> **WHAT YOU ARE ASKED TO DO**
Bring together all lines of the material below that contain the string "picture".
..............................
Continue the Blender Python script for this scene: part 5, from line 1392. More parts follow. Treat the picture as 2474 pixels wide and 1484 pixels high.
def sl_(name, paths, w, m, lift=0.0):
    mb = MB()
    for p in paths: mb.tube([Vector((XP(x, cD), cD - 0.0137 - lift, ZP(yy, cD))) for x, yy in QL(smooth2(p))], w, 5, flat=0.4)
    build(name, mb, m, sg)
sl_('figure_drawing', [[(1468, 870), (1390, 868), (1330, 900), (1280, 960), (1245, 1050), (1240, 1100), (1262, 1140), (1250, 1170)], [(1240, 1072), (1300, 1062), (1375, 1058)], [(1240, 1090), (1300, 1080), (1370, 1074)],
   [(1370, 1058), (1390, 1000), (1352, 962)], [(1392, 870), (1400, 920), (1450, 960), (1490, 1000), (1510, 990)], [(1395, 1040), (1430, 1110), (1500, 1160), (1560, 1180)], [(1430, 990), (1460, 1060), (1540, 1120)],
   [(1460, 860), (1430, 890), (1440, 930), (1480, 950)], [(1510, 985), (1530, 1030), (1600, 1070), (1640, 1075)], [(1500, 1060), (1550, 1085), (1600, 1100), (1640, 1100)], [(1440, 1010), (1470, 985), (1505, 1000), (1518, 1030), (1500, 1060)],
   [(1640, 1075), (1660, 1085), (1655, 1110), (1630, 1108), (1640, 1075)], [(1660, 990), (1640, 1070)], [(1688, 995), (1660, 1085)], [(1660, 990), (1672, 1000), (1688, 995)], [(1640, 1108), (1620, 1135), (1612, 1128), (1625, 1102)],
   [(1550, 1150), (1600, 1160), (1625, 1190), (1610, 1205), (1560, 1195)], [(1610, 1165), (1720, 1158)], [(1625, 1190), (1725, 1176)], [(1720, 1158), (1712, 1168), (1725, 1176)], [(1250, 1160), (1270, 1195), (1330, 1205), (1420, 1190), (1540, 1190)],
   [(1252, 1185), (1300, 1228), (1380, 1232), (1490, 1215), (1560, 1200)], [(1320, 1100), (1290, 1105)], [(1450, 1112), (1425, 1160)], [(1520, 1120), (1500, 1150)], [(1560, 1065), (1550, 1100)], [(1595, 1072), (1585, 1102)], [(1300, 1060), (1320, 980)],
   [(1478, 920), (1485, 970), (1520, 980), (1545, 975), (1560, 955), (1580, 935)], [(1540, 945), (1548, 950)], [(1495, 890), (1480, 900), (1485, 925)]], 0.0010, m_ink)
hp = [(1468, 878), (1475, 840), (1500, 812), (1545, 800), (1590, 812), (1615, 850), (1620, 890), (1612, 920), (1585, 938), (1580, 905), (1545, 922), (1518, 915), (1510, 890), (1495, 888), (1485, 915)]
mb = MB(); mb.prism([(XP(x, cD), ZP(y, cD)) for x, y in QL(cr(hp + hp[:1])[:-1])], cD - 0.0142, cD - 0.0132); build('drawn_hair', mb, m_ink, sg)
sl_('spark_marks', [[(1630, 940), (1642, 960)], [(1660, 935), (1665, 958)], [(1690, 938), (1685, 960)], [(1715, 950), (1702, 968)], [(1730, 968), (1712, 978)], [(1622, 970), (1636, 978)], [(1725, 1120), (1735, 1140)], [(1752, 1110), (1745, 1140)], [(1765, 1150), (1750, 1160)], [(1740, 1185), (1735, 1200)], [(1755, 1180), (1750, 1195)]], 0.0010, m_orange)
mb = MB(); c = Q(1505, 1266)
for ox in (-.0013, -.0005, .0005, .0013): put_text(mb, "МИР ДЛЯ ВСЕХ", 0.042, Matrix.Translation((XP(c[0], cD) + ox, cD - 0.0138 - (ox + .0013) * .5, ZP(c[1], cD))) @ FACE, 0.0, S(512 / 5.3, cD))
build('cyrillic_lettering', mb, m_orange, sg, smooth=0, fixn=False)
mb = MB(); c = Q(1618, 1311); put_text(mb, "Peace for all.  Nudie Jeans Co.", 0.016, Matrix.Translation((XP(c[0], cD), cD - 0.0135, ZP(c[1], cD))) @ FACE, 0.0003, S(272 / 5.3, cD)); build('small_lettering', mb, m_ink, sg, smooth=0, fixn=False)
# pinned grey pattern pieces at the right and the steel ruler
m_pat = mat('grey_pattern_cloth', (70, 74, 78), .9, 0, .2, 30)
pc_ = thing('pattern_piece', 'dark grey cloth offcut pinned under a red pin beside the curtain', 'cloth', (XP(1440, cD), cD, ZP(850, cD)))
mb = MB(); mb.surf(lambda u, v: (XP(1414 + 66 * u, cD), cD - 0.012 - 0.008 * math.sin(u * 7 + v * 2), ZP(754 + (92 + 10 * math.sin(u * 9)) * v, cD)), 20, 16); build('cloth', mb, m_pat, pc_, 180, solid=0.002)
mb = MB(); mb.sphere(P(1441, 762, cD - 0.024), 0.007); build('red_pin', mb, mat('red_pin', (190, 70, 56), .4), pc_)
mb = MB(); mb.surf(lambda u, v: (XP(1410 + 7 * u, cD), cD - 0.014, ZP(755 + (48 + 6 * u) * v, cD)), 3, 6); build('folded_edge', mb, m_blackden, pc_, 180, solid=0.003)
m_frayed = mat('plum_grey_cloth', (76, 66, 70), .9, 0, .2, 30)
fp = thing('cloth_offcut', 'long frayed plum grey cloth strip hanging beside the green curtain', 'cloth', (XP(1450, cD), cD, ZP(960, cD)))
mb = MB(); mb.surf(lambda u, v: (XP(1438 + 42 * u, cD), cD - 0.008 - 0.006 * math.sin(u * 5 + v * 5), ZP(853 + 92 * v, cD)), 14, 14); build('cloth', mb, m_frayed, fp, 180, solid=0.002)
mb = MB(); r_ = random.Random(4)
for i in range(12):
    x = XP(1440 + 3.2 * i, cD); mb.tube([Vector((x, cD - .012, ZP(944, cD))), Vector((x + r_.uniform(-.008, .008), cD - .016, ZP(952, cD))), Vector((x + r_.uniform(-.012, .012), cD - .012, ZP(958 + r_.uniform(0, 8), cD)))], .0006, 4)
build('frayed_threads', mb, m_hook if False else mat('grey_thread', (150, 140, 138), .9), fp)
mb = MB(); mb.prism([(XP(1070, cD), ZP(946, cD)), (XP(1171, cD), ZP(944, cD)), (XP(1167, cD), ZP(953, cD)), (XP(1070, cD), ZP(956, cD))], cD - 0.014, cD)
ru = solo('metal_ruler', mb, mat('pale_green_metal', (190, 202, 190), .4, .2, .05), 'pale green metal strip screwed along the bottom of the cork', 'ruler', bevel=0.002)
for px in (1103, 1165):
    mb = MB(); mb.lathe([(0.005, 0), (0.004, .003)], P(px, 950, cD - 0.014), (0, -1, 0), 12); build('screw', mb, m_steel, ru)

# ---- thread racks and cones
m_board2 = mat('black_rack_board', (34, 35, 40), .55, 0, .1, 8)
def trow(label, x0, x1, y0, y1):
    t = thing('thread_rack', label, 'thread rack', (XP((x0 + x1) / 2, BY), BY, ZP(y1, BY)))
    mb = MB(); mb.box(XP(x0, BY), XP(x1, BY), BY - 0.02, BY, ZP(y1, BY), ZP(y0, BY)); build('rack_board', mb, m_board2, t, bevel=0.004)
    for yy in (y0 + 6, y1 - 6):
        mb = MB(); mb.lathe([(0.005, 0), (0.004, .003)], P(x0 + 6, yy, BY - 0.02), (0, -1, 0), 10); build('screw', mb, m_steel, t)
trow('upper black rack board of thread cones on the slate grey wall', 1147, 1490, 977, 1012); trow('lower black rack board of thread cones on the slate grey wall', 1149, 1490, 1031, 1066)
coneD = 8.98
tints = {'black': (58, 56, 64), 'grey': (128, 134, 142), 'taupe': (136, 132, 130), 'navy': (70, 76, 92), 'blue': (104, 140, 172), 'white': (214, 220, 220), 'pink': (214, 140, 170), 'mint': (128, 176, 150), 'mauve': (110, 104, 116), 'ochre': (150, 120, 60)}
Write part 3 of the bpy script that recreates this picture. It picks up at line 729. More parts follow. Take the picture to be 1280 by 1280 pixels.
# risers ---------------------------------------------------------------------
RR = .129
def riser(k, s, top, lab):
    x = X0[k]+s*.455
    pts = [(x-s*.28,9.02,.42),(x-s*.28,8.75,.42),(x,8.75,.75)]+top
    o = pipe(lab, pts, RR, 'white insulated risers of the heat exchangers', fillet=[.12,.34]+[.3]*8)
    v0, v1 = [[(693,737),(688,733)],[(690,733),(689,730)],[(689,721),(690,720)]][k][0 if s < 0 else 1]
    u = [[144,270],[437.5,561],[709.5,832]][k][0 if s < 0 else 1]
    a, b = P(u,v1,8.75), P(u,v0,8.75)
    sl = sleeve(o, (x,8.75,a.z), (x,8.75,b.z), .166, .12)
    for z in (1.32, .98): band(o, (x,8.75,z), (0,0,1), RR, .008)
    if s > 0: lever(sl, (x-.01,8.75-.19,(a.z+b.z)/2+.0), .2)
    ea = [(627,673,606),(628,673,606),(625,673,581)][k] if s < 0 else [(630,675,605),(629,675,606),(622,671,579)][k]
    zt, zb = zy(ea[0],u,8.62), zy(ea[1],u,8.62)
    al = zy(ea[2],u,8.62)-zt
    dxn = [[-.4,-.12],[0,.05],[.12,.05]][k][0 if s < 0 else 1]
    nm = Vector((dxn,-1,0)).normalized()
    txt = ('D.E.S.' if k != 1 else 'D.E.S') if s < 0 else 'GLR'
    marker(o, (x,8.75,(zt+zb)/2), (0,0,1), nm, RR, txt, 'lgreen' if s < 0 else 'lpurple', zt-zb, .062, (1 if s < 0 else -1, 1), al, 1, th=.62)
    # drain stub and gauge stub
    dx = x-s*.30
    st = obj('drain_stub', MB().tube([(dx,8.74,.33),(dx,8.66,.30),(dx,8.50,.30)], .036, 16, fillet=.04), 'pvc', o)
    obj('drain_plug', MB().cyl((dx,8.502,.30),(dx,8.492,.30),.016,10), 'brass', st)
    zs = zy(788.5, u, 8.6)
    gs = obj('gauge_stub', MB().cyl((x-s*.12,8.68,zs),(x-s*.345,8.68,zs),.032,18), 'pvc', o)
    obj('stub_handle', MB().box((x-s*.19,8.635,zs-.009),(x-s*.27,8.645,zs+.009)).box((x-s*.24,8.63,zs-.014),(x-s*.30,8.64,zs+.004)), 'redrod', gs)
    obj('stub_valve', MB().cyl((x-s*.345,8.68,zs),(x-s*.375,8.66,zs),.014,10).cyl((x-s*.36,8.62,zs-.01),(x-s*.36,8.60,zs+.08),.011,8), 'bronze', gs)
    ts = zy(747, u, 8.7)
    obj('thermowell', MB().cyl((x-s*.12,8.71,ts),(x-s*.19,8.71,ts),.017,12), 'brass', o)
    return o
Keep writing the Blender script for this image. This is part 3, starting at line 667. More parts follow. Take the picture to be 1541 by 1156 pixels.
..............................
> **SOLUTION TO THIS TASK**
Continue the Blender Python script for this scene: part 5, from line 1392. More parts follow. Treat the picture as 2474 pixels wide and 1484 pixels high.
Write part 3 of the bpy script that recreates this picture. It picks up at line 729. More parts follow. Take the picture to be 1280 by 1280 pixels.
Keep writing the Blender script for this image. This is part 3, starting at line 667. More parts follow. Take the picture to be 1541 by 1156 pixels.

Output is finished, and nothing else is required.